### Given exercise:
Write out every entry word for word.

---------- Records provided

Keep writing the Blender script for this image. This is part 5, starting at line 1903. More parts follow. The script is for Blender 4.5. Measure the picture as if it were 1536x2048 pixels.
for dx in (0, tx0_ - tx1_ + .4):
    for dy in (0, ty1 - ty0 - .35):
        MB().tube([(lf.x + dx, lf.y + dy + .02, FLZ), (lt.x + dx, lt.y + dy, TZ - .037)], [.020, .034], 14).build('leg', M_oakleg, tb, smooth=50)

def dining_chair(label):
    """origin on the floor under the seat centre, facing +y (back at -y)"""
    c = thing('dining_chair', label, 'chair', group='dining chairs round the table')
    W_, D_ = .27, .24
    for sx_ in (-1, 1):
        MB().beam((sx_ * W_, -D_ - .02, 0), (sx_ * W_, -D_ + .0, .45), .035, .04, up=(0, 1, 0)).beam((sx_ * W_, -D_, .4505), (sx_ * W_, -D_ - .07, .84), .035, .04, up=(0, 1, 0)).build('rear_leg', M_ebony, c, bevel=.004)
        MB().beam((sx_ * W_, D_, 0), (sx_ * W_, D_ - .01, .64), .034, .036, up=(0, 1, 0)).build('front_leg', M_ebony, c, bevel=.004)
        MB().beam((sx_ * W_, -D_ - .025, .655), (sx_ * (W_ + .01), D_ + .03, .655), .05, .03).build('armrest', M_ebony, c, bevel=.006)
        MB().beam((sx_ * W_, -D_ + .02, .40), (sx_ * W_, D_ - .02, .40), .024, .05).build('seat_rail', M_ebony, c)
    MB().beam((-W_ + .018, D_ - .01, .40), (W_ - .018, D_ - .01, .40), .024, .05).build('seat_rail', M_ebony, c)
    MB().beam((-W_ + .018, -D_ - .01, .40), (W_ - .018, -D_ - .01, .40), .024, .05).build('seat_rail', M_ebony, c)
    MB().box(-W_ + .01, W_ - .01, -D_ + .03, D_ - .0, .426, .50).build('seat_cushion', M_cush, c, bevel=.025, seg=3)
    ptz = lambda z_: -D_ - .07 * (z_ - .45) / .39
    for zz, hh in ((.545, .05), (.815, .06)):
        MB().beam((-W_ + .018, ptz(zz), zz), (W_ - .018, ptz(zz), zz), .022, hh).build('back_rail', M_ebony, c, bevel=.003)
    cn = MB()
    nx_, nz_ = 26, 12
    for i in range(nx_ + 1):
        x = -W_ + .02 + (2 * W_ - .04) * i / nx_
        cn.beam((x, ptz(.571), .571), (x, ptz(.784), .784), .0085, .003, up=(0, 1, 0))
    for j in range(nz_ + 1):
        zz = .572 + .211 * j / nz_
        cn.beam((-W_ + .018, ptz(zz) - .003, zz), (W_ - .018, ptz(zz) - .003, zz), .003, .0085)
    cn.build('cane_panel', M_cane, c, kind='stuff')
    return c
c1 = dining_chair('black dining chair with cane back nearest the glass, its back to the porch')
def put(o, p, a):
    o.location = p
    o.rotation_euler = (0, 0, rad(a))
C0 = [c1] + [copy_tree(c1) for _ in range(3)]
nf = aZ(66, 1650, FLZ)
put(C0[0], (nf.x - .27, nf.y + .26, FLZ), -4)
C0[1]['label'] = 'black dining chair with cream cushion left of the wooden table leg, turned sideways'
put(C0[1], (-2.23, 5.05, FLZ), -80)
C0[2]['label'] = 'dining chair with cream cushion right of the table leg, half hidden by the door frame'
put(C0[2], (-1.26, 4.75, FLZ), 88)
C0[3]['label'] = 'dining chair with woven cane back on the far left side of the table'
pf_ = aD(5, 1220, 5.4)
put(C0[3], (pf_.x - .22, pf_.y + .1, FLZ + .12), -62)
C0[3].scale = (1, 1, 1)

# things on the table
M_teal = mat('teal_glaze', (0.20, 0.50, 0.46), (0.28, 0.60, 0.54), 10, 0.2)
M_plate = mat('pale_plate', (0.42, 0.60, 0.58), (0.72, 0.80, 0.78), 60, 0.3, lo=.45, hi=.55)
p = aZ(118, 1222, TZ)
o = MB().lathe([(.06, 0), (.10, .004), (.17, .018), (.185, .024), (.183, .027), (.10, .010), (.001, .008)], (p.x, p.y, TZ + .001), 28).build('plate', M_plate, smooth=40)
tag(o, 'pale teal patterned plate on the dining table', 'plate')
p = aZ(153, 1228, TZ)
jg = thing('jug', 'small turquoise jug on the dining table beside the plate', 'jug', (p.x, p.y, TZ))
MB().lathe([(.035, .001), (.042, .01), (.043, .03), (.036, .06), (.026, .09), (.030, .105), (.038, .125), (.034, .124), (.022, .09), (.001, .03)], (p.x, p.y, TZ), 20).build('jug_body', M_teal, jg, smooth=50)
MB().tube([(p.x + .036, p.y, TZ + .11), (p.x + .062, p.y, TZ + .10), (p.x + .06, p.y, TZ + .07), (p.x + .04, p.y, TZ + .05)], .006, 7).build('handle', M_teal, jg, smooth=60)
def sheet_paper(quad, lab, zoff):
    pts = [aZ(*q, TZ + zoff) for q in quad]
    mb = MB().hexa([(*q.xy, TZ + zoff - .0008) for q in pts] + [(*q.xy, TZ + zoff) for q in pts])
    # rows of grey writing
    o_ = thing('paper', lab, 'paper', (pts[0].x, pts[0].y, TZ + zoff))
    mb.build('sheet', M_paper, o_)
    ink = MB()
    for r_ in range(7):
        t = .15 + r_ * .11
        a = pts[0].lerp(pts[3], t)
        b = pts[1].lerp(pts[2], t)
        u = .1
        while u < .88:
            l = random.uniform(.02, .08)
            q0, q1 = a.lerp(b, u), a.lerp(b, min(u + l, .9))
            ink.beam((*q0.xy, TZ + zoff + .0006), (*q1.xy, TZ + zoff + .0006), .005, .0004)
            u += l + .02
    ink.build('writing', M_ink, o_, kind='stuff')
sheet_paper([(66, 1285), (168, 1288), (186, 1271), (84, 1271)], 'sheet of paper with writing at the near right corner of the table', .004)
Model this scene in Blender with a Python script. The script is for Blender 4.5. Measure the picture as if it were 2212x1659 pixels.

--------------------

### Solution to this problem:
Keep writing the Blender script for this image. This is part 5, starting at line 1903. More parts follow. The script is for Blender 4.5. Measure the picture as if it were 1536x2048 pixels.
for dx in (0, tx0_ - tx1_ + .4):
    for dy in (0, ty1 - ty0 - .35):
        MB().tube([(lf.x + dx, lf.y + dy + .02, FLZ), (lt.x + dx, lt.y + dy, TZ - .037)], [.020, .034], 14).build('leg', M_oakleg, tb, smooth=50)

def dining_chair(label):
    """origin on the floor under the seat centre, facing +y (back at -y)"""
    c = thing('dining_chair', label, 'chair', group='dining chairs round the table')
    W_, D_ = .27, .24
    for sx_ in (-1, 1):
        MB().beam((sx_ * W_, -D_ - .02, 0), (sx_ * W_, -D_ + .0, .45), .035, .04, up=(0, 1, 0)).beam((sx_ * W_, -D_, .4505), (sx_ * W_, -D_ - .07, .84), .035, .04, up=(0, 1, 0)).build('rear_leg', M_ebony, c, bevel=.004)
        MB().beam((sx_ * W_, D_, 0), (sx_ * W_, D_ - .01, .64), .034, .036, up=(0, 1, 0)).build('front_leg', M_ebony, c, bevel=.004)
        MB().beam((sx_ * W_, -D_ - .025, .655), (sx_ * (W_ + .01), D_ + .03, .655), .05, .03).build('armrest', M_ebony, c, bevel=.006)
        MB().beam((sx_ * W_, -D_ + .02, .40), (sx_ * W_, D_ - .02, .40), .024, .05).build('seat_rail', M_ebony, c)
    MB().beam((-W_ + .018, D_ - .01, .40), (W_ - .018, D_ - .01, .40), .024, .05).build('seat_rail', M_ebony, c)
    MB().beam((-W_ + .018, -D_ - .01, .40), (W_ - .018, -D_ - .01, .40), .024, .05).build('seat_rail', M_ebony, c)
    MB().box(-W_ + .01, W_ - .01, -D_ + .03, D_ - .0, .426, .50).build('seat_cushion', M_cush, c, bevel=.025, seg=3)
    ptz = lambda z_: -D_ - .07 * (z_ - .45) / .39
    for zz, hh in ((.545, .05), (.815, .06)):
        MB().beam((-W_ + .018, ptz(zz), zz), (W_ - .018, ptz(zz), zz), .022, hh).build('back_rail', M_ebony, c, bevel=.003)
    cn = MB()
    nx_, nz_ = 26, 12
    for i in range(nx_ + 1):
        x = -W_ + .02 + (2 * W_ - .04) * i / nx_
        cn.beam((x, ptz(.571), .571), (x, ptz(.784), .784), .0085, .003, up=(0, 1, 0))
    for j in range(nz_ + 1):
        zz = .572 + .211 * j / nz_
        cn.beam((-W_ + .018, ptz(zz) - .003, zz), (W_ - .018, ptz(zz) - .003, zz), .003, .0085)
    cn.build('cane_panel', M_cane, c, kind='stuff')
    return c
c1 = dining_chair('black dining chair with cane back nearest the glass, its back to the porch')
def put(o, p, a):
    o.location = p
    o.rotation_euler = (0, 0, rad(a))
C0 = [c1] + [copy_tree(c1) for _ in range(3)]
nf = aZ(66, 1650, FLZ)
put(C0[0], (nf.x - .27, nf.y + .26, FLZ), -4)
C0[1]['label'] = 'black dining chair with cream cushion left of the wooden table leg, turned sideways'
put(C0[1], (-2.23, 5.05, FLZ), -80)
C0[2]['label'] = 'dining chair with cream cushion right of the table leg, half hidden by the door frame'
put(C0[2], (-1.26, 4.75, FLZ), 88)
C0[3]['label'] = 'dining chair with woven cane back on the far left side of the table'
pf_ = aD(5, 1220, 5.4)
put(C0[3], (pf_.x - .22, pf_.y + .1, FLZ + .12), -62)
C0[3].scale = (1, 1, 1)

# things on the table
M_teal = mat('teal_glaze', (0.20, 0.50, 0.46), (0.28, 0.60, 0.54), 10, 0.2)
M_plate = mat('pale_plate', (0.42, 0.60, 0.58), (0.72, 0.80, 0.78), 60, 0.3, lo=.45, hi=.55)
p = aZ(118, 1222, TZ)
o = MB().lathe([(.06, 0), (.10, .004), (.17, .018), (.185, .024), (.183, .027), (.10, .010), (.001, .008)], (p.x, p.y, TZ + .001), 28).build('plate', M_plate, smooth=40)
tag(o, 'pale teal patterned plate on the dining table', 'plate')
p = aZ(153, 1228, TZ)
jg = thing('jug', 'small turquoise jug on the dining table beside the plate', 'jug', (p.x, p.y, TZ))
MB().lathe([(.035, .001), (.042, .01), (.043, .03), (.036, .06), (.026, .09), (.030, .105), (.038, .125), (.034, .124), (.022, .09), (.001, .03)], (p.x, p.y, TZ), 20).build('jug_body', M_teal, jg, smooth=50)
MB().tube([(p.x + .036, p.y, TZ + .11), (p.x + .062, p.y, TZ + .10), (p.x + .06, p.y, TZ + .07), (p.x + .04, p.y, TZ + .05)], .006, 7).build('handle', M_teal, jg, smooth=60)
def sheet_paper(quad, lab, zoff):
    pts = [aZ(*q, TZ + zoff) for q in quad]
    mb = MB().hexa([(*q.xy, TZ + zoff - .0008) for q in pts] + [(*q.xy, TZ + zoff) for q in pts])
    # rows of grey writing
    o_ = thing('paper', lab, 'paper', (pts[0].x, pts[0].y, TZ + zoff))
    mb.build('sheet', M_paper, o_)
    ink = MB()
    for r_ in range(7):
        t = .15 + r_ * .11
        a = pts[0].lerp(pts[3], t)
        b = pts[1].lerp(pts[2], t)
        u = .1
        while u < .88:
            l = random.uniform(.02, .08)
            q0, q1 = a.lerp(b, u), a.lerp(b, min(u + l, .9))
            ink.beam((*q0.xy, TZ + zoff + .0006), (*q1.xy, TZ + zoff + .0006), .005, .0004)
            u += l + .02
    ink.build('writing', M_ink, o_, kind='stuff')
sheet_paper([(66, 1285), (168, 1288), (186, 1271), (84, 1271)], 'sheet of paper with writing at the near right corner of the table', .004)
Model this scene in Blender with a Python script. The script is for Blender 4.5. Measure the picture as if it were 2212x1659 pixels.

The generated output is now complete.